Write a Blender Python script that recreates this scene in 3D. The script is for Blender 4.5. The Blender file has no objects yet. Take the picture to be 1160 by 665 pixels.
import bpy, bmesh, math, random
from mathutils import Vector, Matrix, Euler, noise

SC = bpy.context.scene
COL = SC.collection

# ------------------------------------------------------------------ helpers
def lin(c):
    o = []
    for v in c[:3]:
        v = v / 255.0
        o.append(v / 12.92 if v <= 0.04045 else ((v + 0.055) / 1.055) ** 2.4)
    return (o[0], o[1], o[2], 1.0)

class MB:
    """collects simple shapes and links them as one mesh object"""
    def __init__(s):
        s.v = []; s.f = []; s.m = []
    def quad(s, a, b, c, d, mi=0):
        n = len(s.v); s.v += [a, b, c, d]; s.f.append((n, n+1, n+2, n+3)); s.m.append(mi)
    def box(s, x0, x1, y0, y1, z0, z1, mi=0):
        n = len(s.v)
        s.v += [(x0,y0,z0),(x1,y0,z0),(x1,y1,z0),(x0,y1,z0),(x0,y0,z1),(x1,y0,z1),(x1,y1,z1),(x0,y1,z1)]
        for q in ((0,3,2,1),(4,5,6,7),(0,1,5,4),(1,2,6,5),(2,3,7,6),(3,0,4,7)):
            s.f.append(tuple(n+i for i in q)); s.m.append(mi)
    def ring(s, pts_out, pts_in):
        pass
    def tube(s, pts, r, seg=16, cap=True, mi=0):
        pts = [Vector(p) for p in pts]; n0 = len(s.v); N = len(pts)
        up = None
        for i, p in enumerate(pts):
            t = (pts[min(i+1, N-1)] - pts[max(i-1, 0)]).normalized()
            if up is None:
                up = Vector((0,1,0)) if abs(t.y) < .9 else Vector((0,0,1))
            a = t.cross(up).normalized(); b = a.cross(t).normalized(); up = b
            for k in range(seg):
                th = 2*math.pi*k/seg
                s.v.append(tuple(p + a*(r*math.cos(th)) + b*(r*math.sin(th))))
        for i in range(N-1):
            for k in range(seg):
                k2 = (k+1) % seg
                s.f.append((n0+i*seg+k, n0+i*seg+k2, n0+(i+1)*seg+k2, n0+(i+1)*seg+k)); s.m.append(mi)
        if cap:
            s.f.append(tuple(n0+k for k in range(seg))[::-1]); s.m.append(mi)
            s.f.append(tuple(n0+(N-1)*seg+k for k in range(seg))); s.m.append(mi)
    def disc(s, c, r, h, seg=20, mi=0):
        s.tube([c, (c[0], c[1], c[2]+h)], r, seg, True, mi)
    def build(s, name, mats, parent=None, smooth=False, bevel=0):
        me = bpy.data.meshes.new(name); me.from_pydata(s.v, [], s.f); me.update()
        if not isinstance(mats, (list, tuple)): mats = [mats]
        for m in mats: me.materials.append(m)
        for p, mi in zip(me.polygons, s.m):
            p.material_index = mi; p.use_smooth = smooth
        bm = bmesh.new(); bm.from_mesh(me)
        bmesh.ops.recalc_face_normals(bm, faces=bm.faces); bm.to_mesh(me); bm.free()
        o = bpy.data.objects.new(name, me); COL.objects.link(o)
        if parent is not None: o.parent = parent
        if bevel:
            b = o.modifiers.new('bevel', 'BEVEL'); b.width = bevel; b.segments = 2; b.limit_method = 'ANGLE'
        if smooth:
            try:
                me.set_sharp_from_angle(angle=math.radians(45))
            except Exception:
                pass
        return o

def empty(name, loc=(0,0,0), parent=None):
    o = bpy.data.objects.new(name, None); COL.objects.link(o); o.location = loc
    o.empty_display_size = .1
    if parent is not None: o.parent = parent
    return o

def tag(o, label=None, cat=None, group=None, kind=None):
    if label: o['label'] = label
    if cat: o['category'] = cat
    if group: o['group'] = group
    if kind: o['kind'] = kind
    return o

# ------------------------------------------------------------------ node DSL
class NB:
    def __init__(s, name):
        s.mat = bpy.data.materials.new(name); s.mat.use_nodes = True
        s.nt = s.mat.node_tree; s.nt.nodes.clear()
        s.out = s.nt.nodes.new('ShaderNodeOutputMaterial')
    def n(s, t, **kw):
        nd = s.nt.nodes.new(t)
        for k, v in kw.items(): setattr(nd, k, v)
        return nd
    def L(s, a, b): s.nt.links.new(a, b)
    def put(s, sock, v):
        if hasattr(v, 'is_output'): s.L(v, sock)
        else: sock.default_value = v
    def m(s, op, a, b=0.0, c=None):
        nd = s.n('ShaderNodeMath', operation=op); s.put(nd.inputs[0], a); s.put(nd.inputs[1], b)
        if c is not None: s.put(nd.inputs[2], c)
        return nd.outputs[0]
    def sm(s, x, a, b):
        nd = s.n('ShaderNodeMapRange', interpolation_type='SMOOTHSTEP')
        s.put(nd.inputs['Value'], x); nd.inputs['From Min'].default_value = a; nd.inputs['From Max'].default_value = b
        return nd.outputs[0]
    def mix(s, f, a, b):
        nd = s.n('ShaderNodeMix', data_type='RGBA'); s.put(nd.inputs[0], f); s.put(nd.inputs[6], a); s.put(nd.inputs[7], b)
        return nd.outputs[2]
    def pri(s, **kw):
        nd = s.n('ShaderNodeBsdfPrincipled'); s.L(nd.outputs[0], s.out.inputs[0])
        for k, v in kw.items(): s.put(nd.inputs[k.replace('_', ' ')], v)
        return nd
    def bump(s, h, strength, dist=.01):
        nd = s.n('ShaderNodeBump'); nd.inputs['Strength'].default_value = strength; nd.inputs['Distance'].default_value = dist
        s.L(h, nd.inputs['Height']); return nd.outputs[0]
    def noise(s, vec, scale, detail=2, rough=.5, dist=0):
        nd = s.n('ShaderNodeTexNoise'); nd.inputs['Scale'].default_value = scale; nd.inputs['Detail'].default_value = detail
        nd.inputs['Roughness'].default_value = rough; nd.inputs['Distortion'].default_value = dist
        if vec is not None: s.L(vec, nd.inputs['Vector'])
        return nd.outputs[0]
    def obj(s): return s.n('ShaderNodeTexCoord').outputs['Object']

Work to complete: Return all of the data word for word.

Solution for this exercise:
Write a Blender Python script that recreates this scene in 3D. The script is for Blender 4.5. The Blender file has no objects yet. Take the picture to be 1160 by 665 pixels.
import bpy, bmesh, math, random
from mathutils import Vector, Matrix, Euler, noise

SC = bpy.context.scene
COL = SC.collection

# ------------------------------------------------------------------ helpers
def lin(c):
    o = []
    for v in c[:3]:
        v = v / 255.0
        o.append(v / 12.92 if v <= 0.04045 else ((v + 0.055) / 1.055) ** 2.4)
    return (o[0], o[1], o[2], 1.0)

class MB:
    """collects simple shapes and links them as one mesh object"""
    def __init__(s):
        s.v = []; s.f = []; s.m = []
    def quad(s, a, b, c, d, mi=0):
        n = len(s.v); s.v += [a, b, c, d]; s.f.append((n, n+1, n+2, n+3)); s.m.append(mi)
    def box(s, x0, x1, y0, y1, z0, z1, mi=0):
        n = len(s.v)
        s.v += [(x0,y0,z0),(x1,y0,z0),(x1,y1,z0),(x0,y1,z0),(x0,y0,z1),(x1,y0,z1),(x1,y1,z1),(x0,y1,z1)]
        for q in ((0,3,2,1),(4,5,6,7),(0,1,5,4),(1,2,6,5),(2,3,7,6),(3,0,4,7)):
            s.f.append(tuple(n+i for i in q)); s.m.append(mi)
    def ring(s, pts_out, pts_in):
        pass
    def tube(s, pts, r, seg=16, cap=True, mi=0):
        pts = [Vector(p) for p in pts]; n0 = len(s.v); N = len(pts)
        up = None
        for i, p in enumerate(pts):
            t = (pts[min(i+1, N-1)] - pts[max(i-1, 0)]).normalized()
            if up is None:
                up = Vector((0,1,0)) if abs(t.y) < .9 else Vector((0,0,1))
            a = t.cross(up).normalized(); b = a.cross(t).normalized(); up = b
            for k in range(seg):
                th = 2*math.pi*k/seg
                s.v.append(tuple(p + a*(r*math.cos(th)) + b*(r*math.sin(th))))
        for i in range(N-1):
            for k in range(seg):
                k2 = (k+1) % seg
                s.f.append((n0+i*seg+k, n0+i*seg+k2, n0+(i+1)*seg+k2, n0+(i+1)*seg+k)); s.m.append(mi)
        if cap:
            s.f.append(tuple(n0+k for k in range(seg))[::-1]); s.m.append(mi)
            s.f.append(tuple(n0+(N-1)*seg+k for k in range(seg))); s.m.append(mi)
    def disc(s, c, r, h, seg=20, mi=0):
        s.tube([c, (c[0], c[1], c[2]+h)], r, seg, True, mi)
    def build(s, name, mats, parent=None, smooth=False, bevel=0):
        me = bpy.data.meshes.new(name); me.from_pydata(s.v, [], s.f); me.update()
        if not isinstance(mats, (list, tuple)): mats = [mats]
        for m in mats: me.materials.append(m)
        for p, mi in zip(me.polygons, s.m):
            p.material_index = mi; p.use_smooth = smooth
        bm = bmesh.new(); bm.from_mesh(me)
        bmesh.ops.recalc_face_normals(bm, faces=bm.faces); bm.to_mesh(me); bm.free()
        o = bpy.data.objects.new(name, me); COL.objects.link(o)
        if parent is not None: o.parent = parent
        if bevel:
            b = o.modifiers.new('bevel', 'BEVEL'); b.width = bevel; b.segments = 2; b.limit_method = 'ANGLE'
        if smooth:
            try:
                me.set_sharp_from_angle(angle=math.radians(45))
            except Exception:
                pass
        return o

def empty(name, loc=(0,0,0), parent=None):
    o = bpy.data.objects.new(name, None); COL.objects.link(o); o.location = loc
    o.empty_display_size = .1
    if parent is not None: o.parent = parent
    return o

def tag(o, label=None, cat=None, group=None, kind=None):
    if label: o['label'] = label
    if cat: o['category'] = cat
    if group: o['group'] = group
    if kind: o['kind'] = kind
    return o

# ------------------------------------------------------------------ node DSL
class NB:
    def __init__(s, name):
        s.mat = bpy.data.materials.new(name); s.mat.use_nodes = True
        s.nt = s.mat.node_tree; s.nt.nodes.clear()
        s.out = s.nt.nodes.new('ShaderNodeOutputMaterial')
    def n(s, t, **kw):
        nd = s.nt.nodes.new(t)
        for k, v in kw.items(): setattr(nd, k, v)
        return nd
    def L(s, a, b): s.nt.links.new(a, b)
    def put(s, sock, v):
        if hasattr(v, 'is_output'): s.L(v, sock)
        else: sock.default_value = v
    def m(s, op, a, b=0.0, c=None):
        nd = s.n('ShaderNodeMath', operation=op); s.put(nd.inputs[0], a); s.put(nd.inputs[1], b)
        if c is not None: s.put(nd.inputs[2], c)
        return nd.outputs[0]
    def sm(s, x, a, b):
        nd = s.n('ShaderNodeMapRange', interpolation_type='SMOOTHSTEP')
        s.put(nd.inputs['Value'], x); nd.inputs['From Min'].default_value = a; nd.inputs['From Max'].default_value = b
        return nd.outputs[0]
    def mix(s, f, a, b):
        nd = s.n('ShaderNodeMix', data_type='RGBA'); s.put(nd.inputs[0], f); s.put(nd.inputs[6], a); s.put(nd.inputs[7], b)
        return nd.outputs[2]
    def pri(s, **kw):
        nd = s.n('ShaderNodeBsdfPrincipled'); s.L(nd.outputs[0], s.out.inputs[0])
        for k, v in kw.items(): s.put(nd.inputs[k.replace('_', ' ')], v)
        return nd
    def bump(s, h, strength, dist=.01):
        nd = s.n('ShaderNodeBump'); nd.inputs['Strength'].default_value = strength; nd.inputs['Distance'].default_value = dist
        s.L(h, nd.inputs['Height']); return nd.outputs[0]
    def noise(s, vec, scale, detail=2, rough=.5, dist=0):
        nd = s.n('ShaderNodeTexNoise'); nd.inputs['Scale'].default_value = scale; nd.inputs['Detail'].default_value = detail
        nd.inputs['Roughness'].default_value = rough; nd.inputs['Distortion'].default_value = dist
        if vec is not None: s.L(vec, nd.inputs['Vector'])
        return nd.outputs[0]
    def obj(s): return s.n('ShaderNodeTexCoord').outputs['Object']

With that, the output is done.